Nesses anos tempestuosos, eu era um jovem repórter indignado e escrevi dezenas de crónicas em O Século Ilustrado. Por esses tenebrosos tempos, publiquei dois livros, “O Cinema na Polémica do Tempo” e “O Filme e o Realismo”, de que me orgulho e resguardo. Mal ou bem, marquei o meu tempo, e o Diário da Manhã da época, assim como O Tempo Presente, revista assustadoramente fascista, denunciavam-me com persistente cuidado. Um desses perseverantes acusadores era um tal Domingos Mascarenhas, coitado, já lá está.

A crítica de cinema, por exemplo, tornara-se num baluarte da Resistência, e guardo desses tempos a terna recordação de um combate perigoso, imperioso e necessário. Conservo, ainda hoje, a amizade por José Vaz Pereira, que costumava rever na Versalhes, fins de tarde, um ou dois bolos e um bule de café com leite, atenuando, talvez, a discreta nostalgia desses tempos ominosos. Não há, nesta modesta confissão, nada de grandioso: apenas o relatório de um facto e a memória das amizades. Foi um tempo difícil por prolongado. Mas já foi.

Guardo recordações preciosas dessas épocas. Dos amigos, da natureza comovente das amizades que perduraram, das histórias singelas das cumplicidades. Ainda há dias recebi, de José Peixoto, amigo de Braga, uma comovente carta com um recorte activo de uma daquelas manifestações em que muitos de nós arriscavam tudo favorecendo a liberdade. Sou apenas um entre muitos jovens e outros que somente desejavam ser felizes. Que esta afirmação fique bem distinta e assinale, somente, o que modestamente ambicionávamos. Nada de prémios nem de consagrações. Quem foi, foi, chamado pela natureza imperiosa dessas épocas, sem nada pedir em troca. Mas sou desse tempo, pertenço a essas lutas e a esses respeitos morais.

O meu desprezo por gente como Reagan ou W. Bush advém do meu desejo imaculado de ser feliz.
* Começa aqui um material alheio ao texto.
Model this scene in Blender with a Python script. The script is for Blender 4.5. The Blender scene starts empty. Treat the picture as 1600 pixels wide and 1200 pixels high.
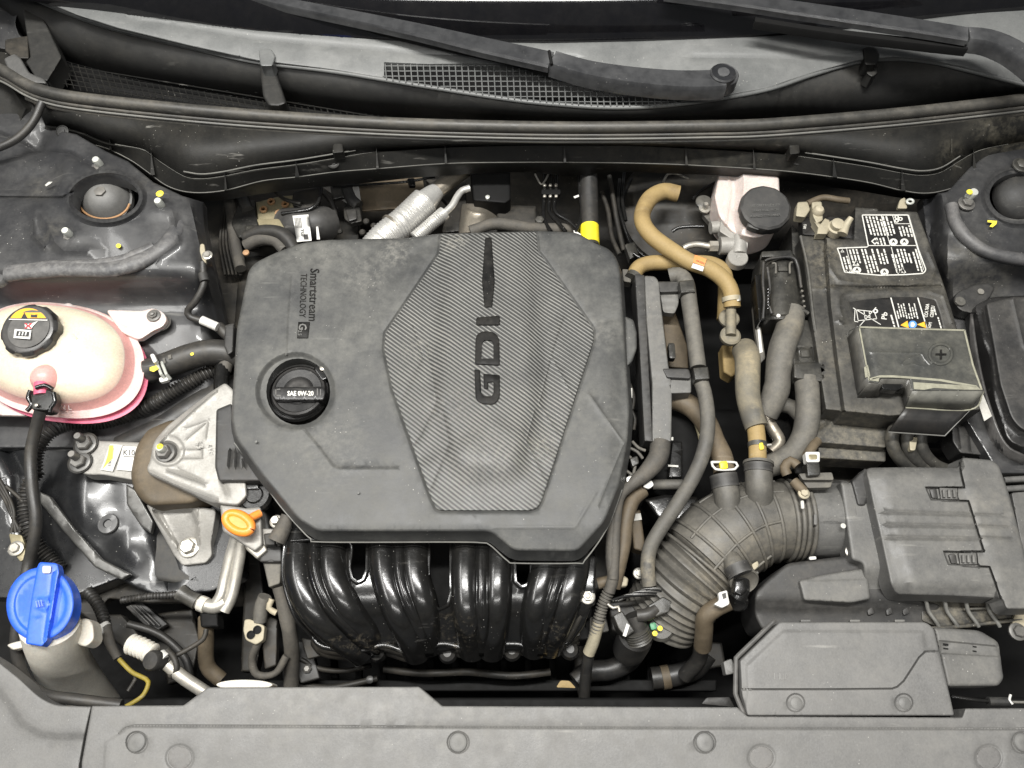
import bpy, bmesh, math, random
import numpy as np
from mathutils import Vector, Matrix
from mathutils.geometry import delaunay_2d_cdt
random.seed(7); rng = np.random.RandomState(7)
R = math.radians
scene = bpy.context.scene
col = scene.collection
# ------------------------------------------------------------------ camera
TILT = R(25.0); DIST = 1.0; F = 1200.0
CT, ST = math.cos(TILT), math.sin(TILT)
CAM = Vector((0, -ST*DIST, CT*DIST))
cd = bpy.data.cameras.new('camera'); cam = bpy.data.objects.new('camera', cd); col.objects.link(cam)
cam.location = CAM; cam.rotation_euler = (TILT, 0, 0)
cd.sensor_width = 36; cd.lens = 27; cd.clip_start = 0.01; cd.clip_end = 50
scene.camera = cam
# ------------------------------------------------------------------ light: a workshop ceiling with fluorescent fittings
w = bpy.data.worlds.new('World'); scene.world = w; w.use_nodes = True
w.node_tree.nodes['Background'].inputs[0].default_value = (0.93, 0.96, 1.0, 1)
w.node_tree.nodes['Background'].inputs[1].default_value = 0.12
def area(name, loc, rot, sx, sy, power, color=(1, .985, .95)):
    l = bpy.data.lights.new(name, 'AREA'); l.shape = 'RECTANGLE'; l.size = sx; l.size_y = sy
    l.energy = power; l.color = color
    o = bpy.data.objects.new(name, l); col.objects.link(o); o.location = loc; o.rotation_euler = rot
    return o
area('ceiling_tube_light', (-0.15, 0.15, 2.3), (0, 0, 0), 1.7, 0.16, 104)
area('ceiling_tube_light', (0.1, -1.25, 2.2), (R(-30), 0, 0), 1.9, 0.22, 42)
area('ceiling_tube_light', (-1.5, 0.0, 2.1), (0, R(-35), 0), 0.22, 1.8, 34)
scene.view_settings.view_transform = 'Standard'; scene.view_settings.look = 'None'
scene.view_settings.exposure = 0.0; scene.view_settings.gamma = 1.0
# ------------------------------------------------------------------ helpers
def ray(x, y):
    dx = (x-800)/F; dy = -(y-600)/F
    return dx, dy*CT+ST, dy*ST-CT
def P(x, y, z=0.0):                      # photograph point + height in mm -> place in the bay
    dx, dy, dz = ray(x, y); t = (z/1000.0-CAM.z)/dz
    return Vector((CAM.x+dx*t, CAM.y+dy*t, z/1000.0))
def SC(x, y, z=0.0):
    dx, dy, dz = ray(x, y); return (z/1000.0-CAM.z)/dz/F
def PN(xy, z):
    xy = np.asarray(xy, float); z = np.asarray(z, float)/1000.0
    dx = (xy[:, 0]-800)/F; dy = -(xy[:, 1]-600)/F
    wy = dy*CT+ST; wz = dy*ST-CT; t = (z-CAM.z)/wz
    return np.stack([CAM.x+dx*t, CAM.y+wy*t, z], 1)
WL = {}
def place(o, c, parent):
    WL[o.name] = Vector(c)
    if parent is None: o.location = c
    else:
        o.parent = parent; o.location = Vector(c)-WL[parent.name]
def tag(o, label=None, cat=None, group=None, kind=None):
    if label: o['label'] = label
    if cat: o['category'] = cat
    if group: o['group'] = group
    if kind: o['kind'] = kind
    return o
def thing(name, label, cat, x, y, z, group=None):
    o = bpy.data.objects.new(name, None); col.objects.link(o); o.empty_display_size = .02
    place(o, P(x, y, z), None); bpy.context.view_layer.update
    return tag(o, label, cat, group)
def mk(name, V, Fc, mat, parent=None, smooth=38, label=None, thick=0, recalc=True):
    V = np.asarray(V, float); c = V.mean(0)
    me = bpy.data.meshes.new(name); me.from_pydata((V-c).tolist(), [], [list(f) for f in Fc])
    if recalc:
        bm = bmesh.new(); bm.from_mesh(me); bmesh.ops.recalc_face_normals(bm, faces=bm.faces); bm.to_mesh(me); bm.free()
    for p in me.polygons: p.use_smooth = True
    if smooth < 179: me.set_sharp_from_angle(angle=R(smooth))
    me.materials.append(mat)
    o = bpy.data.objects.new(name, me); col.objects.link(o); place(o, Vector(c), parent)
    if thick:
        m = o.modifiers.new('thickness', 'SOLIDIFY'); m.thickness = thick/1000.0; m.offset = 0
    if label: o['label'] = label
    return o
class MB:                                 # collects shapes into one mesh
    def __init__(s): s.V = []; s.F = []; s.n = 0
    def add(s, V, Fc):
        V = [tuple(v) for v in V]; s.V += V; s.F += [tuple(i+s.n for i in f) for f in Fc]; s.n += len(V); return s
    def build(s, name, mat, parent=None, **k): return mk(name, s.V, s.F, mat, parent, **k)
def fillet(pts, r=0, n=4):                # pts (x,y) or (x,y,r)
    out = []; N = len(pts)
    for i in range(N):
        p = np.array(pts[i][:2], float); rr = pts[i][2] if len(pts[i]) > 2 else r
        a = np.array(pts[i-1][:2], float); b = np.array(pts[(i+1) % N][:2], float)
        if rr <= 0: out.append(tuple(p)); continue
        da, db = a-p, b-p; la, lb = np.linalg.norm(da), np.linalg.norm(db)
        t = min(rr, la*.45, lb*.45); pa, pb = p+da/la*t, p+db/lb*t
        for k in range(n+1):
            u = k/n; out.append(tuple((1-u)**2*pa+2*u*(1-u)*p+u*u*pb))
    return out
def spline(pts, step=None, n=None, closed=False):
    A = np.asarray([list(p) for p in pts], float); N = len(A)
    if N < 3 and not closed:
        m = n or 8; return np.array([A[0]*(1-u)+A[-1]*u for u in np.linspace(0, 1, m)])
    E = np.vstack([A[-1:], A, A[:2]]) if closed else np.vstack([2*A[0]-A[1], A, 2*A[-1]-A[-2]])
    segs = N if closed else N-1; out = []
    for i in range(segs):
        p0, p1, p2, p3 = E[i], E[i+1], E[i+2], E[i+3]
        L = np.linalg.norm((p2-p1)[:2]); k = max(2, int(L/(step or 8)))
        for u in np.arange(k)/k:
            out.append(.5*((2*p1)+(-p0+p2)*u+(2*p0-5*p1+4*p2-p3)*u*u+(-p0+3*p1-3*p2+p3)*u**3))
    if not closed: out.append(A[-1])
    out = np.array(out)
    if n: out = resample(out, n, closed)
    return out
def resample(A, n, closed=False):
    A = np.asarray(A, float)
    if closed: A = np.vstack([A, A[:1]])
    d = np.r_[0, np.cumsum(np.linalg.norm(np.diff(A[:, :2], axis=0), axis=1))]
    t = np.linspace(0, d[-1], n+1)[:-1] if closed else np.linspace(0, d[-1], n)
    return np.stack([np.interp(t, d, A[:, k]) for k in range(A.shape[1])], 1)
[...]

E a ascensão de Donald Trump, como manigância de uma ordem imperial, não me assusta. Cá estou, acaso cheio de desgostos e de idade, mas sempre prestes ao regresso dos sonhos, embalados desde miúdo.
Trump é o resultado inevitável de umas democracias alimentadas pela venalidade. Sei muito bem do que falo, e não há investida que consiga demolir o que embalo desde rapaz. Queria dizer-vos isto, com modéstia e aplicação, sem outro desígnio que não seja o de me manter fiel à minha juventude e aos meus sonhos. E, também, aos meus amigos antigos.

O mundo está, outra vez, cheio de grandes esquecimentos e de lacunas culturais indesejáveis. Temos de nos recauchutar com as memórias pessoais e afectuosas, reabilitando os sonhos que ainda não se perderam. Queria também dizer-vos que as ameaças veladas ou declaradas do novo Presidente norte-americano são reedições do que outros disseram. Os outros já foram, levados pela graça do Senhor. Também tocados pela mesma graça, ou por outras, tanto faz, nós cá vamos indo. Na memória residem as coisas que não renegamos, e embalando no pensamento caloroso todos aqueles que nunca traíram.